希望降任制度

 「職員の職に欠員を生じた場合においては、任命権者は、採用、昇任、降任又は転任のいずれか一の方法により、職員を任命することができる。」(地方公務員法第17条第1項)
 「職員は、この法律で定める事由による場合でなければ、その意に反して、降任され、若しくは免職されず、この法律又は条例で定める事由による場合でなければ、その意に反して、休職されず、又、条例で定める事由による場合でなければ、その意に反して降給されることがない。」(同法第27条第2項)
 今では、ほとんどの地方公共団体で希望降任制度が導入されていますが、元々、依願降任については、否定的に解されていました。以前は、降任とは、不利益処分であって、職員の依願によって行うものではない。どうしてもその職責を果たすことができないというのであるならば、「辞めてもらわなしゃあない」か、又は、一定の職にありながら自ら降任したいというのは、その職に必要な適格性を欠く場合に該当し、分限処分を行うべきであるというのが一般的な解釈であったように思います。
 「逐条地方公務員法」(橋本勇著/学陽書房)には、「分限処分は、職員の意に反する処分であるから、職員の意に反しない処分は分限処分ではない。……(略)……職員の同意を得て行われる降任や降給も分限処分ではない」と、また、依願休職について、「国家公務員法の解釈としては、同法所定の休職事由に該当する場合は、職員の意思の有無に関係なく休職にすることができるものとして、依願休職がありうることを肯定している(人事院行実昭二六・一・一二)。これに対し、地方公務員法の解釈としては、依願休職は認められないとされている(行実昭三八・一〇・二九自治丁公発第二九八号)。分限の規定により職員の身分を保障しなければならないのは、その意に反する身分取扱いであり、かりに依願休職を認めるにしても、それは分限処分ではあり得ない。そして、分限処分ではない依願休職を認めるかどうかは、勤務条件としてそのような措置を認める必要があるかどうかという観点から決定されるべきものである」とあることから、確かに、依願による降任や休職は、完全に否定されているものではないと解されます。
 しかし、「職員の任用は、この法律の定めるところにより、受験成績、勤務成績その他の能力の実証に基いて行わなければならない」(地方公務員法第15条)ことを考えると、依願降任を制度として認める必要があるとは思えません。また、本来ならば、分限降任とすべき事例を希望降任制度によっているように思われてなりません。分限処分をしたくない人事課と分限処分を受けたくない職員との利害が一致した結果なのでしょうが、あまり感心しません。

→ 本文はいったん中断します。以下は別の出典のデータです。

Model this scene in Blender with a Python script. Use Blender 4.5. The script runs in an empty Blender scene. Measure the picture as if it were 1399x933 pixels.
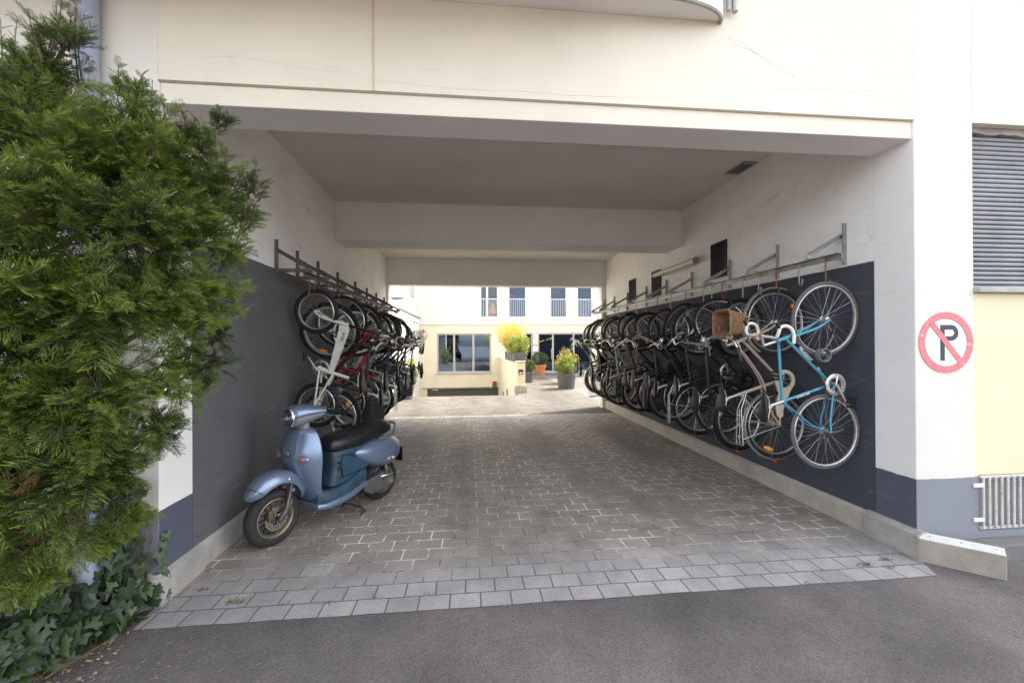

投稿者 おおさか政策法務研究会管理人 : 20:30 | 地方公務員法

コメント

どこの自治体にもいらっしゃると思いますが、「困ったちゃん」と「メンタルくん」。所属を転々とし、言わば押し付け合いが延々と続く。既に昇任していれば、給与は高く、若く優秀な職員のやる気を削ぐ一因となっています。そこで、「希望降任制度」の活用ですが、なかなか思うようには参りません。ところで、質問ですが、以前よく目にした「行政実例」、機関委任事務の廃止等で法令の解釈権は国と自治体の両方が対等の関係に立つと思いますが、地方公務員法の改正が余りなかった結果、このような50数年も前の古い実例を参考にせざるを得ないのでしょうか?

投稿者 gios : 2010年4月17日 08:36

一定、参考にする必要はあるのではないでしょうか。その上で、当該団体の判断だと思います。
この記事で言うと、希望降任制度が制度化されたというのが、時勢を踏まえた団体の判断ではないでしょうか。ただ、本来、分限処分すべきものまで希望降任制度によることは、地公法及びこの制度の趣旨を逸脱したものだと思います。